Tuesday 29 January 2013

Photoshop Postcards

After our Photoshop induction we were given a brief in which we had to create a series of postcards using Photoshop. We were each given a shape and were required to find examples of this shape around the college, take photos and edit them to create a series using photoshop.
The shape I was assigned was a square and I immediately thought of all the windows around the college, however after taking some photos of them, I didn't like how inconsistent they were with each other. They were all square but otherwise they had little in common, they were all spaced differently and I didn't see any other links.

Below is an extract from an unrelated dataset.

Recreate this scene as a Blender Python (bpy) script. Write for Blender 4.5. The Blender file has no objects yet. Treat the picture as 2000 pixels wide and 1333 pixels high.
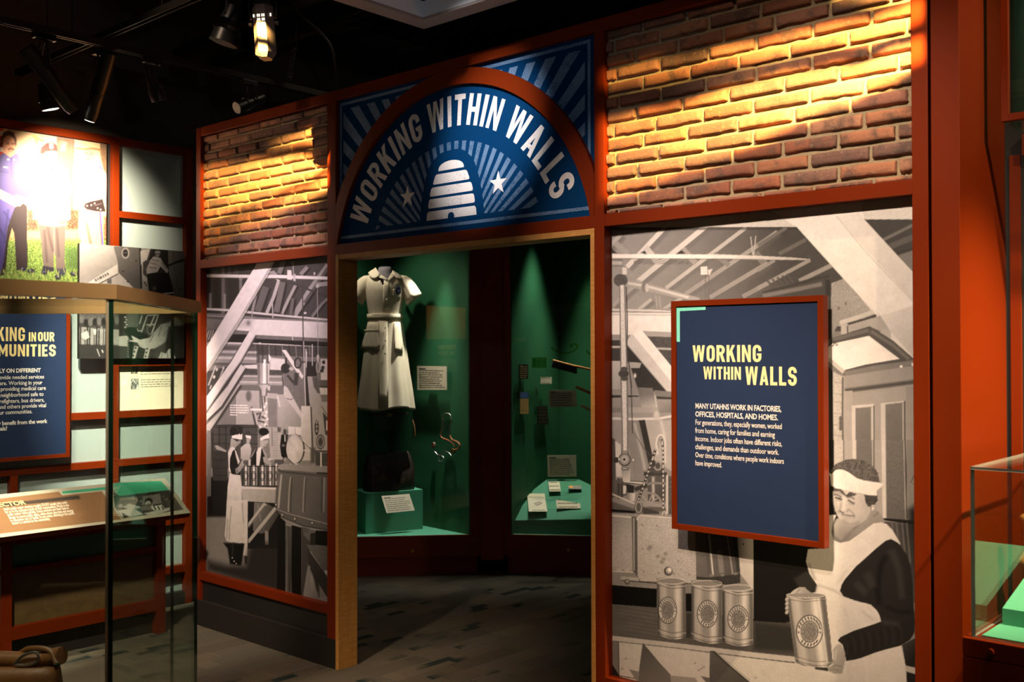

After attempting to find some common ground with them I just decided to change the series. After spending hours in the mac suite trying to finish something I started taking pictures of the keyboard. I thought this could work well as, while most of the keys are square some aren't, so there would be some subtle variation in photos of different areas of the keyboard.











I wanted the subtle differences for example, blemishes on the keyboard, to be extremely defined, so I adjusted the levels, which exaggerated the dirt and fingerprints on the keyboard. I also wanted them to appear quite eerie and creepy so I increased the hue and brought the saturation down, which gave it dirty green undertones.



However this still left the image looking a bit basic so I adjusted the composition of the whole image. I made separate layers from sections of the image that intersected a key or a character on the keyboard and moved them around to break the image up.



Since the colours are all fairly neutral this wasn't an overwhelming change, it just makes it worth a second glance to identify the difference. I wanted to keep the back simple but include 'Leeds College Of Art' on the front. However, due the nature of the design and the characters on the keys I had to increase the lightness to let the type stand out.

To make the disconnection of the image a little more obvious I reduced the opacity of the background, bring the disjointed parts forward.